16 years of Inflation and Bond Yields


We’ve discussed how Inflation Indexed Bonds might work in India, and like in the US, the difference in the yields between the two is likely to be the expectation of inflation. Let’s look at how the spread between the known WPI has been in the past: (this is the 10 year government bond)


Technote: for pre-2004, I have used a base-conversion factor as WPI was reported with a different base year. I know that base splicing should have been used, but I am too lazy to base-splice at this time.

In the last 16 years, we’ve seen that:

  • Till 2002, the 10 year bond traded at a significant premium to the inflation number. At one point the difference between yields and inflation was nearly 10%! Till 2001, 10 year bonds paid you more than 10%, an indication of how relatively new our “low” interest rate regime is.
  • There was then a period of “negative” yields – where inflation was higher than the 10 year bond yield for a while.
  • Post 2005, as the RBI raised rates, 10 year bonds traded at rising yields between 6 and 8%, and inflation stayed lower than these yield.
  • The crisis in 2008 led to a huge spike in inflation (due to rising crude prices) and then a massive fall (when crude collapsed along with much of the world economy).
  • From 2010 to Oct 2011, inflation was much higher than the 10 year yield. Post that, the “spread seems to have increased, to about 2.51% now.
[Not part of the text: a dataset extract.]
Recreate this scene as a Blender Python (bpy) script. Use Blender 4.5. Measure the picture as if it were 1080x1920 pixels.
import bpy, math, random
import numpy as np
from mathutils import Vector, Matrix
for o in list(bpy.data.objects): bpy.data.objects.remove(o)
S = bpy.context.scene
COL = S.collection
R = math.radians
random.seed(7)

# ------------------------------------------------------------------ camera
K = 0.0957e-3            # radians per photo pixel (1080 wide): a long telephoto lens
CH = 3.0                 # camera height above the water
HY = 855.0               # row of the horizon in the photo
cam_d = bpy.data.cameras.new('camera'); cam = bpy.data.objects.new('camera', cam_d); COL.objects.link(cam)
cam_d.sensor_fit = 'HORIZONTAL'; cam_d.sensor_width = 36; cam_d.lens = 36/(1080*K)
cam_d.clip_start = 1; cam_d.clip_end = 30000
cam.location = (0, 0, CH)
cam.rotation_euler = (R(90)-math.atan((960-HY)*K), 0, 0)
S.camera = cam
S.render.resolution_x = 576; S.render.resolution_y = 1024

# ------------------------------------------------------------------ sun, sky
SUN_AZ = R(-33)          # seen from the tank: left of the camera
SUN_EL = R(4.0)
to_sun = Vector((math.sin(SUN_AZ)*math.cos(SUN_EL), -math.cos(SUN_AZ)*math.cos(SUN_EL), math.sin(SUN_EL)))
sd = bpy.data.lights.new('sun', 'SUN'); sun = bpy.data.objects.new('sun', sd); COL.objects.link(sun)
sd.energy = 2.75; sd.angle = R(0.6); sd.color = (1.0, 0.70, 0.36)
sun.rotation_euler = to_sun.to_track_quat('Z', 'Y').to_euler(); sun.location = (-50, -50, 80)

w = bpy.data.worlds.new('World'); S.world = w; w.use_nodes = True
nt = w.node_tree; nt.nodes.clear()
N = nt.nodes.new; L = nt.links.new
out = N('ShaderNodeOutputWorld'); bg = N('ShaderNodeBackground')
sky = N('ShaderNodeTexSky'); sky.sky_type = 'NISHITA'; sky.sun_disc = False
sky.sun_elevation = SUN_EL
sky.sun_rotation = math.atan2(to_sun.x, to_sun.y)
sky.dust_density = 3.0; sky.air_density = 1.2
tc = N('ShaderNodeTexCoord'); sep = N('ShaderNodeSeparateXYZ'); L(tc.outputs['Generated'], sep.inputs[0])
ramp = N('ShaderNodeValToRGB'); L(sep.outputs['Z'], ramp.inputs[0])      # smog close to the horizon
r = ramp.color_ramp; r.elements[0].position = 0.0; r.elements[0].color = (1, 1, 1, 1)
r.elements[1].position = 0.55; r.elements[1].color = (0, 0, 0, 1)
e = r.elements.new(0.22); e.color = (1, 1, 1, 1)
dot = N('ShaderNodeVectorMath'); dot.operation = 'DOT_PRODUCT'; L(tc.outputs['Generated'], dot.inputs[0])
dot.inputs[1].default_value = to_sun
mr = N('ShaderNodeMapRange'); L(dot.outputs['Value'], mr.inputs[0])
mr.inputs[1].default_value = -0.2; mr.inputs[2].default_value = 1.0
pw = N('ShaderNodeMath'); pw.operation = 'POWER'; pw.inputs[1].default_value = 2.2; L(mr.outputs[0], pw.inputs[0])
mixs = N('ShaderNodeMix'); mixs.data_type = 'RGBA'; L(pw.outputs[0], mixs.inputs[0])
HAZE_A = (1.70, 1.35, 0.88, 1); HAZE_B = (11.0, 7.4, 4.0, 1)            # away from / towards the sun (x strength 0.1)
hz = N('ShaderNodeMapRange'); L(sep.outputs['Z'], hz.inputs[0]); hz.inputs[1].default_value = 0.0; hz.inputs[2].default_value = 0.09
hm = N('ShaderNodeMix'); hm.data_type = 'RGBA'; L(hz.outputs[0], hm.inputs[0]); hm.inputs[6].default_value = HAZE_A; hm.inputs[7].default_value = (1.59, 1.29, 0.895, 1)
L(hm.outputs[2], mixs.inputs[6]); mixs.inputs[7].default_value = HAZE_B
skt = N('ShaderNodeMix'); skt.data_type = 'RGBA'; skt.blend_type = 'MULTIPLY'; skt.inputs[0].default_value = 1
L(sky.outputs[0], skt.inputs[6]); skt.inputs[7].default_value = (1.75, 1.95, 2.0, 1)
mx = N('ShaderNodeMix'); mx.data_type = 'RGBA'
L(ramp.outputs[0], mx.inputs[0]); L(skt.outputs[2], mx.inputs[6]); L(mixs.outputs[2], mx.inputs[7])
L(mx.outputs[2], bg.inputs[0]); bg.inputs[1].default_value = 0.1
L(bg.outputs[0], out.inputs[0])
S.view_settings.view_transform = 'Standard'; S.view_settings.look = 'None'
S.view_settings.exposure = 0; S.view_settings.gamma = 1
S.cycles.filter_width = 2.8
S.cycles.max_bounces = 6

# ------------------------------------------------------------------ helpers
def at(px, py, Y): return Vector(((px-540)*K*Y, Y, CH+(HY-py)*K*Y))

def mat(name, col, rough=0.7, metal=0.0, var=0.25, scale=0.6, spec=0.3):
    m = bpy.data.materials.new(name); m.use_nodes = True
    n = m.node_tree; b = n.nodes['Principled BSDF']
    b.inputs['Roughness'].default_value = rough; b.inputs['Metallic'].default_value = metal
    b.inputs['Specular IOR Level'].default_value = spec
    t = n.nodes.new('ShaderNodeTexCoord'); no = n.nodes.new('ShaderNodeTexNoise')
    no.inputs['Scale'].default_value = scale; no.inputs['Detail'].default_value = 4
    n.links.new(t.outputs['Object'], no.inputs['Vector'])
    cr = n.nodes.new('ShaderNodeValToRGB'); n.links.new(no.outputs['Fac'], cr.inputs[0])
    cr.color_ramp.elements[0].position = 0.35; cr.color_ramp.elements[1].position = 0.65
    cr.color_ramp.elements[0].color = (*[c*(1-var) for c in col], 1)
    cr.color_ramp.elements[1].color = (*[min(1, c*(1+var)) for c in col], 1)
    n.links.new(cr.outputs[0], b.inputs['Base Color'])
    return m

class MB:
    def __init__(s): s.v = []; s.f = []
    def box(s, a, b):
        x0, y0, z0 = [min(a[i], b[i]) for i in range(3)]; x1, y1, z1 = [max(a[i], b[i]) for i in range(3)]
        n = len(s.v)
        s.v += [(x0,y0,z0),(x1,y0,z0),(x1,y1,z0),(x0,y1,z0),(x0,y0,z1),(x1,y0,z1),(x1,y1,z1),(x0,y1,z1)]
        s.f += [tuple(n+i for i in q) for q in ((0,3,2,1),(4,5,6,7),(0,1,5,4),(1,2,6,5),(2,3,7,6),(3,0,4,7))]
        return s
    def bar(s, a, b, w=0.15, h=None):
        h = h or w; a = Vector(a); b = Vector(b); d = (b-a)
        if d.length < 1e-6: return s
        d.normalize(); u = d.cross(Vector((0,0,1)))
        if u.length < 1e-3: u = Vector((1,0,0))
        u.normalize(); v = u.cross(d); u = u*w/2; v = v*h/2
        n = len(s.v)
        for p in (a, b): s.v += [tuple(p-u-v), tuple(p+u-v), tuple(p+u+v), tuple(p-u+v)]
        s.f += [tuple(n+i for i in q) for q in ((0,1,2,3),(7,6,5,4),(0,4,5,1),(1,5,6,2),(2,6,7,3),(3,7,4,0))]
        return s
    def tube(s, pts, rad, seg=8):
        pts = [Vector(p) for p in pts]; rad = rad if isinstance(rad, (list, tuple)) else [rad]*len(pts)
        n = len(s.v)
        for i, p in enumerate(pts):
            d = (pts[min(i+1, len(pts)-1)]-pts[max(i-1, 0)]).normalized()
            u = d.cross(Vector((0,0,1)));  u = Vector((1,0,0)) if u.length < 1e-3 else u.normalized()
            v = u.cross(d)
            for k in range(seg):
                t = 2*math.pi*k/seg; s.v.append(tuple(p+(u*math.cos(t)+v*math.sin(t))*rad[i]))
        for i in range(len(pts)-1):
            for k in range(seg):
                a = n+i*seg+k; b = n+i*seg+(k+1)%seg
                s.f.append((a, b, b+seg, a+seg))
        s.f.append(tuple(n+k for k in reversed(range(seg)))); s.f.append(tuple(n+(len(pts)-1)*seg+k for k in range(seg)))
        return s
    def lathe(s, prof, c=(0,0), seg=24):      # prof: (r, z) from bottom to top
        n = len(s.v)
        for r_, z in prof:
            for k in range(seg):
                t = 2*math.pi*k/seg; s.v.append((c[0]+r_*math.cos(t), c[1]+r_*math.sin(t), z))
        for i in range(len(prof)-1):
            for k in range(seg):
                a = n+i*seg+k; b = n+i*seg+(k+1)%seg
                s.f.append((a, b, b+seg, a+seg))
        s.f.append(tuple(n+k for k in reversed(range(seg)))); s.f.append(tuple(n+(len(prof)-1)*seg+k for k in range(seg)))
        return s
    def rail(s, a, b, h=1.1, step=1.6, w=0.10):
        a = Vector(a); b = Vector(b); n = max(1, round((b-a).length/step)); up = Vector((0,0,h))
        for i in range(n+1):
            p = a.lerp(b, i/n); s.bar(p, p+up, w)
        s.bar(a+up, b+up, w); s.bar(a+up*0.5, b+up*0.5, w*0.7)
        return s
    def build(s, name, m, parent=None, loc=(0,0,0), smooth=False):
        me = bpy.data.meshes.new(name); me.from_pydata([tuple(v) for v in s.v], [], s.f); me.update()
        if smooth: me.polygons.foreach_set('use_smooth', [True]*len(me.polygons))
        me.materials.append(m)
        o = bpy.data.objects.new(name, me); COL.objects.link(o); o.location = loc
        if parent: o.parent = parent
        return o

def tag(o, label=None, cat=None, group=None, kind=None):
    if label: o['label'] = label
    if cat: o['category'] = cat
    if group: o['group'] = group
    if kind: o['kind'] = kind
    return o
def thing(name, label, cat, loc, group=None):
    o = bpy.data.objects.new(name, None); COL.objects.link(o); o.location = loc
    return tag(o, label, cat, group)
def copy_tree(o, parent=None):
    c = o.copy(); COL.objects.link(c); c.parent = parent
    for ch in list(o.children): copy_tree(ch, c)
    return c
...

How does this help? Essentially in 2010 when you had negative “spread”, inflation was expected to be higher than a 10 year bond. An inflation indexed bond would have had a “negative” yield – that is, it’s price would have shot up very high at that time.
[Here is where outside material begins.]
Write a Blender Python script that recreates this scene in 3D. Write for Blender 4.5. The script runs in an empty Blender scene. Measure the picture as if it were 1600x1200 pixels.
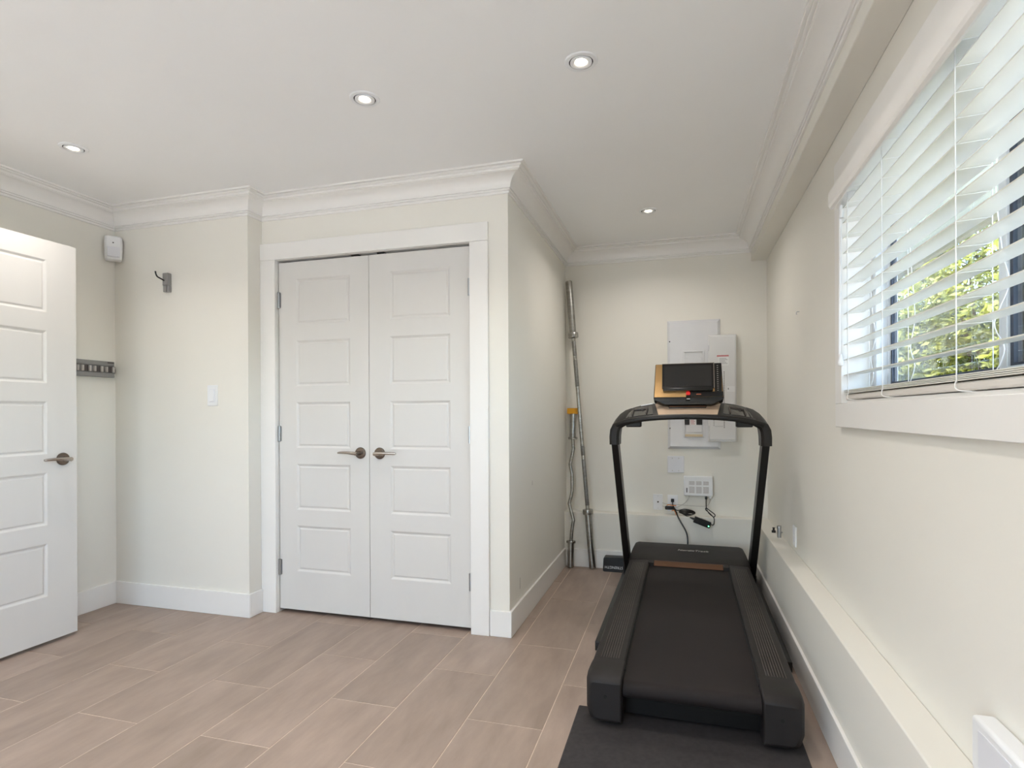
import bpy, bmesh, math, random
from mathutils import Vector, Matrix
random.seed(7)
SC = bpy.context.scene
COL = SC.collection

# ------------------------------------------------------------------ camera, world, sun, exposure
F_PX, YAW, ROLL, CAM_H, CY = 900.81, math.radians(16.246), math.radians(-0.28), 1.143, 646.19
_F = Vector((-math.sin(YAW), math.cos(YAW), 0)); _R0 = Vector((math.cos(YAW), math.sin(YAW), 0)); _U0 = Vector((0, 0, 1))
_R = _R0 * math.cos(ROLL) + _U0 * math.sin(ROLL); _U = _U0 * math.cos(ROLL) - _R0 * math.sin(ROLL)
cam_d = bpy.data.cameras.new('camera'); cam = bpy.data.objects.new('camera', cam_d); COL.objects.link(cam)
cam.matrix_world = Matrix(((_R.x, _U.x, -_F.x, 0), (_R.y, _U.y, -_F.y, 0), (_R.z, _U.z, -_F.z, CAM_H), (0, 0, 0, 1)))
cam_d.sensor_width = 36; cam_d.lens = F_PX / 1600 * 36; cam_d.shift_y = (CY - 600) / 1600
cam_d.clip_start = 0.02; cam_d.clip_end = 200
SC.camera = cam

world = bpy.data.worlds.new('sky'); SC.world = world; world.use_nodes = True
wn = world.node_tree.nodes; wl = world.node_tree.links
sky = wn.new('ShaderNodeTexSky'); sky.sky_type = 'NISHITA'; sky.sun_disc = False
sky.sun_elevation = math.radians(58); sky.sun_rotation = math.radians(-90); sky.air_density = 0.8; sky.dust_density = 2.5; sky.ozone_density = 0.6
wl.new(sky.outputs[0], wn['Background'].inputs[0]); wn['Background'].inputs[1].default_value = 1.5

sun_d = bpy.data.lights.new('sun', 'SUN'); sun_d.energy = 3.8; sun_d.angle = math.radians(0.6); sun_d.color = (1, 0.95, 0.86)
sun = bpy.data.objects.new('sun', sun_d); COL.objects.link(sun)
sun.rotation_euler = Vector((0.55, 0.10, -1.0)).to_track_quat('-Z', 'Y').to_euler()

LAMP_W = 3.2
LAMP_COL = (1.0, 0.955, 0.90)
SC.view_settings.view_transform = 'Standard'; SC.view_settings.look = 'None'
SC.view_settings.exposure = 0.57; SC.view_settings.gamma = 1.0; SC.view_settings.use_curve_mapping = False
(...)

Today it looks like yield levels for a new bond should be around the 2.51% range, give or take a bit. We’ll find out what other points impacts IIBs later, but this gives us an idea of the historical moves required.

If the IIB were trading today, I think it might end up getting a coupon of 2.5% to 3%.

What would a 2003 IIB have looked like?

With the structure as proposed, and the way WPI has moved, you would have seen the following cash flows, if the current IIB structure was available 10 years ago, starting Jan 2003:


That means, in 10 years, the cash flow would be close to a 8.20% bond. Given that in 2003, bond yields at the 10 year level were less than 6%, this has worked out well for the hypothetical buyer. But will an IIB perform similarly going forward? Time will tell.